• WHAT IS BEING ASKED
Reproduce the data exactly.

☆ ☆ ☆

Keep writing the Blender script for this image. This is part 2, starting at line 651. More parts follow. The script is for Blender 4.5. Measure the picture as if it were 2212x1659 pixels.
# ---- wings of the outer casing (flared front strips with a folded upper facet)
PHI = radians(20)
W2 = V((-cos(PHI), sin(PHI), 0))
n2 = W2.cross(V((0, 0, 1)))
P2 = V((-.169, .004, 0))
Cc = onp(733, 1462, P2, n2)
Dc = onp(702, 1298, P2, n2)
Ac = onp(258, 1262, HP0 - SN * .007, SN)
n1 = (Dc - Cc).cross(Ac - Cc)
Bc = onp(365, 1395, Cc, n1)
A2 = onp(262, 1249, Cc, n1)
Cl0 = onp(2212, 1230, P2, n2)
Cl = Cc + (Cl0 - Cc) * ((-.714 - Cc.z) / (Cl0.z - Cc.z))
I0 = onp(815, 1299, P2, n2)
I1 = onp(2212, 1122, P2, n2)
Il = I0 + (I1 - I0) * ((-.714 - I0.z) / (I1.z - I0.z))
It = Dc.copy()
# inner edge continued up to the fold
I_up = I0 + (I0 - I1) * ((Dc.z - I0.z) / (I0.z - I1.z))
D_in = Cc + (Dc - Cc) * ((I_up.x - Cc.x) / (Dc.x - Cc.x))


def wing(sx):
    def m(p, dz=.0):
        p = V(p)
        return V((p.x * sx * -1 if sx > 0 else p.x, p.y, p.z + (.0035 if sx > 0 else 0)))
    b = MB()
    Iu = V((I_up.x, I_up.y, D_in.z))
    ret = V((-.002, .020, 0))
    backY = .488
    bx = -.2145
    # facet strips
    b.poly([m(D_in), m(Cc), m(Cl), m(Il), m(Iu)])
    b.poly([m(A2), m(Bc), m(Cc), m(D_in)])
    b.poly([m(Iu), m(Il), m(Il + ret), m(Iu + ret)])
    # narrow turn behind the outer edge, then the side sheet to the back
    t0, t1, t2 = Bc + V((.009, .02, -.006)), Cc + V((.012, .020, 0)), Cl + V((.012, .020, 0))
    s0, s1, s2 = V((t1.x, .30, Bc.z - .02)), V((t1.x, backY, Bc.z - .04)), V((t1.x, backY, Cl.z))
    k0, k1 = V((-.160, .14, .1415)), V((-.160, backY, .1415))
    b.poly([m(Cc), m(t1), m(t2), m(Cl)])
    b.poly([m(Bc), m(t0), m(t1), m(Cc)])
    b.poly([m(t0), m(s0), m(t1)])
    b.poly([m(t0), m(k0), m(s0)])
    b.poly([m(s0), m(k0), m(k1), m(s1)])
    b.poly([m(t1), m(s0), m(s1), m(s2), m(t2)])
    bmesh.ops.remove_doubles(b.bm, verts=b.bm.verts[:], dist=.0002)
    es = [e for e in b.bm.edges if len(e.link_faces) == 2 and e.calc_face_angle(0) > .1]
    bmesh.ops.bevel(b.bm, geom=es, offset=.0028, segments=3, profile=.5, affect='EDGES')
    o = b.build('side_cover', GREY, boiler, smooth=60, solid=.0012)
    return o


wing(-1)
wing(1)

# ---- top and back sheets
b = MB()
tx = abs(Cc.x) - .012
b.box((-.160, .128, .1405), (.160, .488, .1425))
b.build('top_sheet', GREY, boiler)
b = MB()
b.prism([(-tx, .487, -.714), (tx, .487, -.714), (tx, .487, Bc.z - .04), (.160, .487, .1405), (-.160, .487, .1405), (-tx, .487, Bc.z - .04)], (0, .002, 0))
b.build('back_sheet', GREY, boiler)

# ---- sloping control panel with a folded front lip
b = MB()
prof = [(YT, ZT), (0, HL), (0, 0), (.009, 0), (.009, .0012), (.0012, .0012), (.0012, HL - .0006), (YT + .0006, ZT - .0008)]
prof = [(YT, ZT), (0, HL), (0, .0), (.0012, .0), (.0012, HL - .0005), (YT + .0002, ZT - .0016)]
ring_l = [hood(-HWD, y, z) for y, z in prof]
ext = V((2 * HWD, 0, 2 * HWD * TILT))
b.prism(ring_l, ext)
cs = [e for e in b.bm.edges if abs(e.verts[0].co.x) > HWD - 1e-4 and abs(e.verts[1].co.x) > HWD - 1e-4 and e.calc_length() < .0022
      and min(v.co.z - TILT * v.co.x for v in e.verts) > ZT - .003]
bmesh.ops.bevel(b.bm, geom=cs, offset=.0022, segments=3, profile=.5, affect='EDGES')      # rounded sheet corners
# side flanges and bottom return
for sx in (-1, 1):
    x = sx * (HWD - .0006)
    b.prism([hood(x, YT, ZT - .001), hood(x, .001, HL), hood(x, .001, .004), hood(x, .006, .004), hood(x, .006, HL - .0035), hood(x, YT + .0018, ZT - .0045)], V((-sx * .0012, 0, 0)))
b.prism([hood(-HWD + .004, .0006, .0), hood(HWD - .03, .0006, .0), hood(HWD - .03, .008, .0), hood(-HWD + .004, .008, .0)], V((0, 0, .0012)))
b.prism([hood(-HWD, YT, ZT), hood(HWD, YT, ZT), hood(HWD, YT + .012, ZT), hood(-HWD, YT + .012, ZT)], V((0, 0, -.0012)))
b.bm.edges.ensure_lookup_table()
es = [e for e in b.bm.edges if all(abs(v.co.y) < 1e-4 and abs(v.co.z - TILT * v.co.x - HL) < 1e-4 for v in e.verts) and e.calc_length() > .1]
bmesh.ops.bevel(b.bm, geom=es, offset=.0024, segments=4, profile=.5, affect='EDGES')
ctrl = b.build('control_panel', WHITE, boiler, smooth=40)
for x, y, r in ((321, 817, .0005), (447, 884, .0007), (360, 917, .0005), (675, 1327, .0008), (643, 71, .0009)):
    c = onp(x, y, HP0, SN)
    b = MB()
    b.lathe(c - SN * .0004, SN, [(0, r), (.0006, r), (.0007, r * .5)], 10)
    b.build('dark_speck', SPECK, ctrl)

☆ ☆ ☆

• ANSWER
Keep writing the Blender script for this image. This is part 2, starting at line 651. More parts follow. The script is for Blender 4.5. Measure the picture as if it were 2212x1659 pixels.
# ---- wings of the outer casing (flared front strips with a folded upper facet)
PHI = radians(20)
W2 = V((-cos(PHI), sin(PHI), 0))
n2 = W2.cross(V((0, 0, 1)))
P2 = V((-.169, .004, 0))
Cc = onp(733, 1462, P2, n2)
Dc = onp(702, 1298, P2, n2)
Ac = onp(258, 1262, HP0 - SN * .007, SN)
n1 = (Dc - Cc).cross(Ac - Cc)
Bc = onp(365, 1395, Cc, n1)
A2 = onp(262, 1249, Cc, n1)
Cl0 = onp(2212, 1230, P2, n2)
Cl = Cc + (Cl0 - Cc) * ((-.714 - Cc.z) / (Cl0.z - Cc.z))
I0 = onp(815, 1299, P2, n2)
I1 = onp(2212, 1122, P2, n2)
Il = I0 + (I1 - I0) * ((-.714 - I0.z) / (I1.z - I0.z))
It = Dc.copy()
# inner edge continued up to the fold
I_up = I0 + (I0 - I1) * ((Dc.z - I0.z) / (I0.z - I1.z))
D_in = Cc + (Dc - Cc) * ((I_up.x - Cc.x) / (Dc.x - Cc.x))


def wing(sx):
    def m(p, dz=.0):
        p = V(p)
        return V((p.x * sx * -1 if sx > 0 else p.x, p.y, p.z + (.0035 if sx > 0 else 0)))
    b = MB()
    Iu = V((I_up.x, I_up.y, D_in.z))
    ret = V((-.002, .020, 0))
    backY = .488
    bx = -.2145
    # facet strips
    b.poly([m(D_in), m(Cc), m(Cl), m(Il), m(Iu)])
    b.poly([m(A2), m(Bc), m(Cc), m(D_in)])
    b.poly([m(Iu), m(Il), m(Il + ret), m(Iu + ret)])
    # narrow turn behind the outer edge, then the side sheet to the back
    t0, t1, t2 = Bc + V((.009, .02, -.006)), Cc + V((.012, .020, 0)), Cl + V((.012, .020, 0))
    s0, s1, s2 = V((t1.x, .30, Bc.z - .02)), V((t1.x, backY, Bc.z - .04)), V((t1.x, backY, Cl.z))
    k0, k1 = V((-.160, .14, .1415)), V((-.160, backY, .1415))
    b.poly([m(Cc), m(t1), m(t2), m(Cl)])
    b.poly([m(Bc), m(t0), m(t1), m(Cc)])
    b.poly([m(t0), m(s0), m(t1)])
    b.poly([m(t0), m(k0), m(s0)])
    b.poly([m(s0), m(k0), m(k1), m(s1)])
    b.poly([m(t1), m(s0), m(s1), m(s2), m(t2)])
    bmesh.ops.remove_doubles(b.bm, verts=b.bm.verts[:], dist=.0002)
    es = [e for e in b.bm.edges if len(e.link_faces) == 2 and e.calc_face_angle(0) > .1]
    bmesh.ops.bevel(b.bm, geom=es, offset=.0028, segments=3, profile=.5, affect='EDGES')
    o = b.build('side_cover', GREY, boiler, smooth=60, solid=.0012)
    return o


wing(-1)
wing(1)

# ---- top and back sheets
b = MB()
tx = abs(Cc.x) - .012
b.box((-.160, .128, .1405), (.160, .488, .1425))
b.build('top_sheet', GREY, boiler)
b = MB()
b.prism([(-tx, .487, -.714), (tx, .487, -.714), (tx, .487, Bc.z - .04), (.160, .487, .1405), (-.160, .487, .1405), (-tx, .487, Bc.z - .04)], (0, .002, 0))
b.build('back_sheet', GREY, boiler)

# ---- sloping control panel with a folded front lip
b = MB()
prof = [(YT, ZT), (0, HL), (0, 0), (.009, 0), (.009, .0012), (.0012, .0012), (.0012, HL - .0006), (YT + .0006, ZT - .0008)]
prof = [(YT, ZT), (0, HL), (0, .0), (.0012, .0), (.0012, HL - .0005), (YT + .0002, ZT - .0016)]
ring_l = [hood(-HWD, y, z) for y, z in prof]
ext = V((2 * HWD, 0, 2 * HWD * TILT))
b.prism(ring_l, ext)
cs = [e for e in b.bm.edges if abs(e.verts[0].co.x) > HWD - 1e-4 and abs(e.verts[1].co.x) > HWD - 1e-4 and e.calc_length() < .0022
      and min(v.co.z - TILT * v.co.x for v in e.verts) > ZT - .003]
bmesh.ops.bevel(b.bm, geom=cs, offset=.0022, segments=3, profile=.5, affect='EDGES')      # rounded sheet corners
# side flanges and bottom return
for sx in (-1, 1):
    x = sx * (HWD - .0006)
    b.prism([hood(x, YT, ZT - .001), hood(x, .001, HL), hood(x, .001, .004), hood(x, .006, .004), hood(x, .006, HL - .0035), hood(x, YT + .0018, ZT - .0045)], V((-sx * .0012, 0, 0)))
b.prism([hood(-HWD + .004, .0006, .0), hood(HWD - .03, .0006, .0), hood(HWD - .03, .008, .0), hood(-HWD + .004, .008, .0)], V((0, 0, .0012)))
b.prism([hood(-HWD, YT, ZT), hood(HWD, YT, ZT), hood(HWD, YT + .012, ZT), hood(-HWD, YT + .012, ZT)], V((0, 0, -.0012)))
b.bm.edges.ensure_lookup_table()
es = [e for e in b.bm.edges if all(abs(v.co.y) < 1e-4 and abs(v.co.z - TILT * v.co.x - HL) < 1e-4 for v in e.verts) and e.calc_length() > .1]
bmesh.ops.bevel(b.bm, geom=es, offset=.0024, segments=4, profile=.5, affect='EDGES')
ctrl = b.build('control_panel', WHITE, boiler, smooth=40)
for x, y, r in ((321, 817, .0005), (447, 884, .0007), (360, 917, .0005), (675, 1327, .0008), (643, 71, .0009)):
    c = onp(x, y, HP0, SN)
    b = MB()
    b.lathe(c - SN * .0004, SN, [(0, r), (.0006, r), (.0007, r * .5)], 10)
    b.build('dark_speck', SPECK, ctrl)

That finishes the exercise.